*JOB*.
Your task is to give the data again, exactly, with every line intact.

━━ PROVIDED MATERIAL

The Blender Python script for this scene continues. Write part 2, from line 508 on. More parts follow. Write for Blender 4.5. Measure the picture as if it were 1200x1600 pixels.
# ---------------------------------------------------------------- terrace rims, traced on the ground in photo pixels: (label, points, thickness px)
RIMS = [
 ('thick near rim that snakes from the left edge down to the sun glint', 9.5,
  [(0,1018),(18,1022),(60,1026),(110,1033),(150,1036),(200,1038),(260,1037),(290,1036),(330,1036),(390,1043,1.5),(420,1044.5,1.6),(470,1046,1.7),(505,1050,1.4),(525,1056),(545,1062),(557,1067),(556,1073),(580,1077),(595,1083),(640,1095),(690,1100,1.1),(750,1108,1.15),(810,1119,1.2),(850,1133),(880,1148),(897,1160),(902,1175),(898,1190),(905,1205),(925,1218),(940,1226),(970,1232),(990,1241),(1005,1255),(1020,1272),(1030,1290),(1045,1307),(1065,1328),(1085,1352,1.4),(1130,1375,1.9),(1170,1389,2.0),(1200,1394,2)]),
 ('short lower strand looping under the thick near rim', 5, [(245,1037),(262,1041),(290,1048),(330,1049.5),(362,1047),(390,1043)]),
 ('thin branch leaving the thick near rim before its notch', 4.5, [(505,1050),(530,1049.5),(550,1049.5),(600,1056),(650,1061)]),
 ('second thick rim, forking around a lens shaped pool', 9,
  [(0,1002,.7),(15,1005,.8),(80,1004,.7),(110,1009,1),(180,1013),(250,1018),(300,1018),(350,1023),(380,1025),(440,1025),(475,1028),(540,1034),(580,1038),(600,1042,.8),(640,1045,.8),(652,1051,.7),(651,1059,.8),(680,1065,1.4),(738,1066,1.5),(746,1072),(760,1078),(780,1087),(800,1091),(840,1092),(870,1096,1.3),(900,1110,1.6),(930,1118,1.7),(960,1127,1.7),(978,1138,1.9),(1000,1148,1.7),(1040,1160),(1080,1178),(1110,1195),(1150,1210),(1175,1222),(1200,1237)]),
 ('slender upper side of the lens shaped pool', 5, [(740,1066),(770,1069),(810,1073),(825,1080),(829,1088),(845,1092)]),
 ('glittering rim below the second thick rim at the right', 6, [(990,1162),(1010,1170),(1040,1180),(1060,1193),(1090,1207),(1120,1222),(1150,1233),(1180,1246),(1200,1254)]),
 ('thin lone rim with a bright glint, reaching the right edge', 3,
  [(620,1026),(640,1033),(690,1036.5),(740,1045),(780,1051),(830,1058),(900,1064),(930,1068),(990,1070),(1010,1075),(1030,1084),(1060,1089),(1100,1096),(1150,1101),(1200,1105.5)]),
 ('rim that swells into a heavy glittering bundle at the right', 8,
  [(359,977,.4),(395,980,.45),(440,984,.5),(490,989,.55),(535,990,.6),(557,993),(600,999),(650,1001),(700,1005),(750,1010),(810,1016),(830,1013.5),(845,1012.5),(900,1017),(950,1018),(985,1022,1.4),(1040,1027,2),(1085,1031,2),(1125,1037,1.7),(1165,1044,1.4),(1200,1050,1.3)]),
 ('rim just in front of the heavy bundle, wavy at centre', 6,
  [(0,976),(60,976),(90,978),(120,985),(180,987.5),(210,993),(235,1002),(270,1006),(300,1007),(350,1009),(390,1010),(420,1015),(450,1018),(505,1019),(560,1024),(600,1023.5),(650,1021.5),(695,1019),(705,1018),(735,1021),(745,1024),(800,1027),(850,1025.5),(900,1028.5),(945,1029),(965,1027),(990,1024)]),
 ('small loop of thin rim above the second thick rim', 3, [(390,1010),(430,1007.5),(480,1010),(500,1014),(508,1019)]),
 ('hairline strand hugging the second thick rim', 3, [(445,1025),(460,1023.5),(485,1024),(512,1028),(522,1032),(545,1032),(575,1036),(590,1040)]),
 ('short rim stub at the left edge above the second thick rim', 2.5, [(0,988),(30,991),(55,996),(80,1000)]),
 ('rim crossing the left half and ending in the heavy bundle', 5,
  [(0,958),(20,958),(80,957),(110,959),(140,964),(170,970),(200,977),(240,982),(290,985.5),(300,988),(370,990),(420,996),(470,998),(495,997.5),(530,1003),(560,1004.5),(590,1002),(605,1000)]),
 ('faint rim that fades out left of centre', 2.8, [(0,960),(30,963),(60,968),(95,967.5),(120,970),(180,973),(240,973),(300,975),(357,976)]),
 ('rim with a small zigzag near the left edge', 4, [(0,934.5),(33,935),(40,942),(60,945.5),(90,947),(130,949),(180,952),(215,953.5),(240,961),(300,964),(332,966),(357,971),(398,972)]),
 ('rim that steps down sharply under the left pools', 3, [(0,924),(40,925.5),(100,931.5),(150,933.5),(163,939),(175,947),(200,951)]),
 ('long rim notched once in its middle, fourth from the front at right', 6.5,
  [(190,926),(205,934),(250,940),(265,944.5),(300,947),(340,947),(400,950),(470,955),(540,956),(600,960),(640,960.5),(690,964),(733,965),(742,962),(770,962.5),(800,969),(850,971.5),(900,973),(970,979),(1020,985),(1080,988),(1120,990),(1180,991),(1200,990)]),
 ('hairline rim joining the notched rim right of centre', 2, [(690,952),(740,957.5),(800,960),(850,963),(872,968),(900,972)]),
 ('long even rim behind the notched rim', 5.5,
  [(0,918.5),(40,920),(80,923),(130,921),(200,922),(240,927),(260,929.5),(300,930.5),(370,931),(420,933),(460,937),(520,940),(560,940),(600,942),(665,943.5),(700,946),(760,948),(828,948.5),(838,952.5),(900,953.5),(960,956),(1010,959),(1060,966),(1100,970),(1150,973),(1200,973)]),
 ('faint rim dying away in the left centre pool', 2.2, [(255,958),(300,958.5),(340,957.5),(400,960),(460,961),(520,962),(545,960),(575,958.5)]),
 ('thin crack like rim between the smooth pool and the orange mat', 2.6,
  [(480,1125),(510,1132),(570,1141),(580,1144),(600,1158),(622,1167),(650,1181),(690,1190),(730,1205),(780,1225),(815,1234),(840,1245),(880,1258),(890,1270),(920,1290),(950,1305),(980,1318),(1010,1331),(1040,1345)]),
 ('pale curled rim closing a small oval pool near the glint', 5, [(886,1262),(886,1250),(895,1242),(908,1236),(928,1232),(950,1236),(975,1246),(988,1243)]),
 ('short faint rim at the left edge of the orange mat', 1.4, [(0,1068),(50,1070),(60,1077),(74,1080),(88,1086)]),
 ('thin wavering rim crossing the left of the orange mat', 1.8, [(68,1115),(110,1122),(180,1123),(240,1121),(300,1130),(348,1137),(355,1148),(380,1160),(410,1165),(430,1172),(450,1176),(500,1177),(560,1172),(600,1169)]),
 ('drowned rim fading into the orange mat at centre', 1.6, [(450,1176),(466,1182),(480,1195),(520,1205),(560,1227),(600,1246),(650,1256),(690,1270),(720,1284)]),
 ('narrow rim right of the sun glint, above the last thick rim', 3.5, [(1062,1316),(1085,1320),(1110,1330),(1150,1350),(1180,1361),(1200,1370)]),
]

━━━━

*RESULT OF THIS EXERCISE*.
The Blender Python script for this scene continues. Write part 2, from line 508 on. More parts follow. Write for Blender 4.5. Measure the picture as if it were 1200x1600 pixels.
# ---------------------------------------------------------------- terrace rims, traced on the ground in photo pixels: (label, points, thickness px)
RIMS = [
 ('thick near rim that snakes from the left edge down to the sun glint', 9.5,
  [(0,1018),(18,1022),(60,1026),(110,1033),(150,1036),(200,1038),(260,1037),(290,1036),(330,1036),(390,1043,1.5),(420,1044.5,1.6),(470,1046,1.7),(505,1050,1.4),(525,1056),(545,1062),(557,1067),(556,1073),(580,1077),(595,1083),(640,1095),(690,1100,1.1),(750,1108,1.15),(810,1119,1.2),(850,1133),(880,1148),(897,1160),(902,1175),(898,1190),(905,1205),(925,1218),(940,1226),(970,1232),(990,1241),(1005,1255),(1020,1272),(1030,1290),(1045,1307),(1065,1328),(1085,1352,1.4),(1130,1375,1.9),(1170,1389,2.0),(1200,1394,2)]),
 ('short lower strand looping under the thick near rim', 5, [(245,1037),(262,1041),(290,1048),(330,1049.5),(362,1047),(390,1043)]),
 ('thin branch leaving the thick near rim before its notch', 4.5, [(505,1050),(530,1049.5),(550,1049.5),(600,1056),(650,1061)]),
 ('second thick rim, forking around a lens shaped pool', 9,
  [(0,1002,.7),(15,1005,.8),(80,1004,.7),(110,1009,1),(180,1013),(250,1018),(300,1018),(350,1023),(380,1025),(440,1025),(475,1028),(540,1034),(580,1038),(600,1042,.8),(640,1045,.8),(652,1051,.7),(651,1059,.8),(680,1065,1.4),(738,1066,1.5),(746,1072),(760,1078),(780,1087),(800,1091),(840,1092),(870,1096,1.3),(900,1110,1.6),(930,1118,1.7),(960,1127,1.7),(978,1138,1.9),(1000,1148,1.7),(1040,1160),(1080,1178),(1110,1195),(1150,1210),(1175,1222),(1200,1237)]),
 ('slender upper side of the lens shaped pool', 5, [(740,1066),(770,1069),(810,1073),(825,1080),(829,1088),(845,1092)]),
 ('glittering rim below the second thick rim at the right', 6, [(990,1162),(1010,1170),(1040,1180),(1060,1193),(1090,1207),(1120,1222),(1150,1233),(1180,1246),(1200,1254)]),
 ('thin lone rim with a bright glint, reaching the right edge', 3,
  [(620,1026),(640,1033),(690,1036.5),(740,1045),(780,1051),(830,1058),(900,1064),(930,1068),(990,1070),(1010,1075),(1030,1084),(1060,1089),(1100,1096),(1150,1101),(1200,1105.5)]),
 ('rim that swells into a heavy glittering bundle at the right', 8,
  [(359,977,.4),(395,980,.45),(440,984,.5),(490,989,.55),(535,990,.6),(557,993),(600,999),(650,1001),(700,1005),(750,1010),(810,1016),(830,1013.5),(845,1012.5),(900,1017),(950,1018),(985,1022,1.4),(1040,1027,2),(1085,1031,2),(1125,1037,1.7),(1165,1044,1.4),(1200,1050,1.3)]),
 ('rim just in front of the heavy bundle, wavy at centre', 6,
  [(0,976),(60,976),(90,978),(120,985),(180,987.5),(210,993),(235,1002),(270,1006),(300,1007),(350,1009),(390,1010),(420,1015),(450,1018),(505,1019),(560,1024),(600,1023.5),(650,1021.5),(695,1019),(705,1018),(735,1021),(745,1024),(800,1027),(850,1025.5),(900,1028.5),(945,1029),(965,1027),(990,1024)]),
 ('small loop of thin rim above the second thick rim', 3, [(390,1010),(430,1007.5),(480,1010),(500,1014),(508,1019)]),
 ('hairline strand hugging the second thick rim', 3, [(445,1025),(460,1023.5),(485,1024),(512,1028),(522,1032),(545,1032),(575,1036),(590,1040)]),
 ('short rim stub at the left edge above the second thick rim', 2.5, [(0,988),(30,991),(55,996),(80,1000)]),
 ('rim crossing the left half and ending in the heavy bundle', 5,
  [(0,958),(20,958),(80,957),(110,959),(140,964),(170,970),(200,977),(240,982),(290,985.5),(300,988),(370,990),(420,996),(470,998),(495,997.5),(530,1003),(560,1004.5),(590,1002),(605,1000)]),
 ('faint rim that fades out left of centre', 2.8, [(0,960),(30,963),(60,968),(95,967.5),(120,970),(180,973),(240,973),(300,975),(357,976)]),
 ('rim with a small zigzag near the left edge', 4, [(0,934.5),(33,935),(40,942),(60,945.5),(90,947),(130,949),(180,952),(215,953.5),(240,961),(300,964),(332,966),(357,971),(398,972)]),
 ('rim that steps down sharply under the left pools', 3, [(0,924),(40,925.5),(100,931.5),(150,933.5),(163,939),(175,947),(200,951)]),
 ('long rim notched once in its middle, fourth from the front at right', 6.5,
  [(190,926),(205,934),(250,940),(265,944.5),(300,947),(340,947),(400,950),(470,955),(540,956),(600,960),(640,960.5),(690,964),(733,965),(742,962),(770,962.5),(800,969),(850,971.5),(900,973),(970,979),(1020,985),(1080,988),(1120,990),(1180,991),(1200,990)]),
 ('hairline rim joining the notched rim right of centre', 2, [(690,952),(740,957.5),(800,960),(850,963),(872,968),(900,972)]),
 ('long even rim behind the notched rim', 5.5,
  [(0,918.5),(40,920),(80,923),(130,921),(200,922),(240,927),(260,929.5),(300,930.5),(370,931),(420,933),(460,937),(520,940),(560,940),(600,942),(665,943.5),(700,946),(760,948),(828,948.5),(838,952.5),(900,953.5),(960,956),(1010,959),(1060,966),(1100,970),(1150,973),(1200,973)]),
 ('faint rim dying away in the left centre pool', 2.2, [(255,958),(300,958.5),(340,957.5),(400,960),(460,961),(520,962),(545,960),(575,958.5)]),
 ('thin crack like rim between the smooth pool and the orange mat', 2.6,
  [(480,1125),(510,1132),(570,1141),(580,1144),(600,1158),(622,1167),(650,1181),(690,1190),(730,1205),(780,1225),(815,1234),(840,1245),(880,1258),(890,1270),(920,1290),(950,1305),(980,1318),(1010,1331),(1040,1345)]),
 ('pale curled rim closing a small oval pool near the glint', 5, [(886,1262),(886,1250),(895,1242),(908,1236),(928,1232),(950,1236),(975,1246),(988,1243)]),
 ('short faint rim at the left edge of the orange mat', 1.4, [(0,1068),(50,1070),(60,1077),(74,1080),(88,1086)]),
 ('thin wavering rim crossing the left of the orange mat', 1.8, [(68,1115),(110,1122),(180,1123),(240,1121),(300,1130),(348,1137),(355,1148),(380,1160),(410,1165),(430,1172),(450,1176),(500,1177),(560,1172),(600,1169)]),
 ('drowned rim fading into the orange mat at centre', 1.6, [(450,1176),(466,1182),(480,1195),(520,1205),(560,1227),(600,1246),(650,1256),(690,1270),(720,1284)]),
 ('narrow rim right of the sun glint, above the last thick rim', 3.5, [(1062,1316),(1085,1320),(1110,1330),(1150,1350),(1180,1361),(1200,1370)]),
]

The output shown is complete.